WTF??? “The co-effi…..WHAT!? What about the trucks that sped past me and are twenty times as heavy?” “We can’t stop them. They just go on by.” “Sigh….How much?” By now I was hearing that voice that surprisingly sounds like Lynne stating “just be nice”. Nice? Jeez I hate nice when I’m being shaken down. “P500”. I get the ticket and asked where I should pay. They say “at the nearest police station.” The ticket is now in various pieces all over the landscape.
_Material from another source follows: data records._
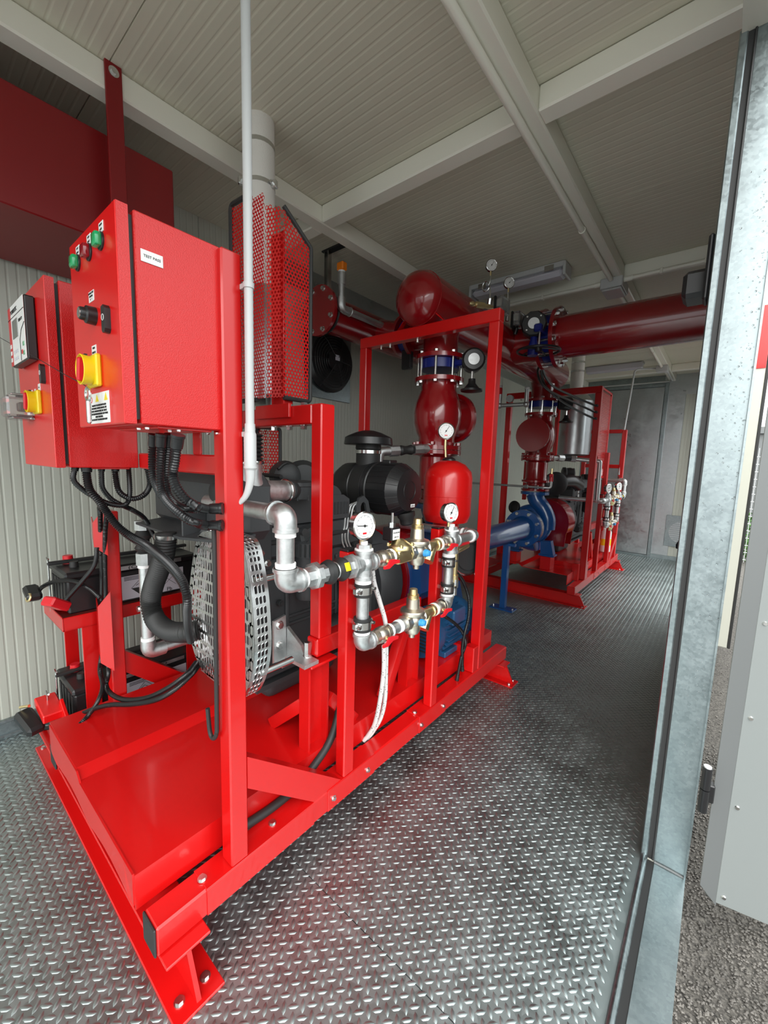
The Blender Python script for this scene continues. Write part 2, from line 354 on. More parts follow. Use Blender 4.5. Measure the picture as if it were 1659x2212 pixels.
# right wall with two door openings (one the camera looks through, one further along)
wr = MB()
OP = [(-1.75, 1.53), (4.62, 6.55)]
wr.box(-.079, .038, YN, OP[0][0], -.14, ZC + .08)
wr.box(-.079, .038, 1.532, OP[1][0], -.14, ZC + .08); wr.box(-.079, .038, OP[1][1], YF + .06, -.14, ZC + .08)
for a, b in OP: wr.box(-.079, .038, a, b, 2.45, ZC + .08)
wrt = wr.build('wall_right', EXTW, None, 0, kind='structure')
for y0, y1 in ((1.66, 2.64), (2.64, 3.62), (3.62, 4.56)): ribbed('wall_panel', WPANEL, wrt, (-.081, y0, .05), (0, 0, 1), (0, 1, 0), (-1, 0, 0), 2.5, y1 - y0)
# galvanised jamb, trim lips, seal, threshold
MB().box(-.0455, .040, 1.5305, 1.5315, .0, 2.46).build('jamb_sheet', GALV, wrt, 0)
MB().box(-.083, -.0645, 1.525, 1.66, .0, 2.46, .003).build('jamb_lip', GALV, wrt, 0)
MB().box(-.0645, -.0455, 1.5295, 1.536, .004, 2.455).build('jamb_seal', RUBBER, wrt, 0)
MB().cyl((-.049, 1.5275, .006), (-.049, 1.5275, 2.45), .0026, n=8).build('jamb_seal', RUBBER, wrt)
MB().box(.036, .041, 1.522, 1.535, .0, 2.46).build('jamb_return', GALV, wrt, 0)
th = MB().box(-.043, .040, OP[0][0], 1.529, -.14, .0).build('threshold', GALV, wrt, 0)
MB().cyl((-.072, OP[0][0], .006), (-.072, 1.527, .006), .0095, n=12).build('threshold_roll', GALV, wrt)
MB().box(-.064, -.043, OP[0][0], 1.529, -.02, -.002).build('threshold_seal', RUBBER, wrt, 0)
dr = MB(); rd = np.random.RandomState(11)
for i in range(420):
    x = -.04 + .075 * rd.rand() ** .5; z = .35 + 1.75 * rd.rand(); s_ = .0011 + .0016 * rd.rand() ** 3
    if z < .75 and rd.rand() < .6: continue
    dr.sphere((x, 1.5302, z), s_, 6, 4, (1, .55, 1.15))
dr.build('rain_drops', GLASS, wrt, 60, kind='stuff')
MB().tube([(-.044, 1.5285, .001), (.0, 1.5282, .002), (.040, 1.5285, .001)], .0035, 8).build('weld_bead', DOORE, wrt)
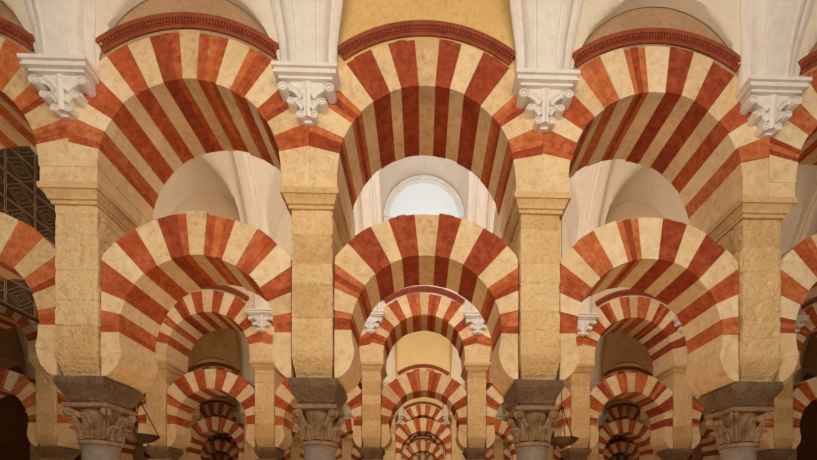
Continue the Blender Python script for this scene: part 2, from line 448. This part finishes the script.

I drove out to Bokspitts, at the aforementioned corner of Botswana, through a river valley of chalk escarpments and limestone cliffs; truly beautiful and at once amazing that Tsabong served such a distant population. Bokspitts and Middlepits are old Afrikaner settlements dating back to before Botswana was “Botswana”. The journey was extraordinary in that I slowly became aware of the subtle changes I was seeing in the surrounding landscape. “Magnificent desolation”, I think is how it has been coined.
That night I stayed at a local hotel in Tsabong staffed by a UB grad who was interested in the hotel management industry, a true entrepreneur in the making and one of the very few that have independent market driven business ideals here. I was the only one at the hotel and fell asleep to the sounds of the Soweto Gospel Choir.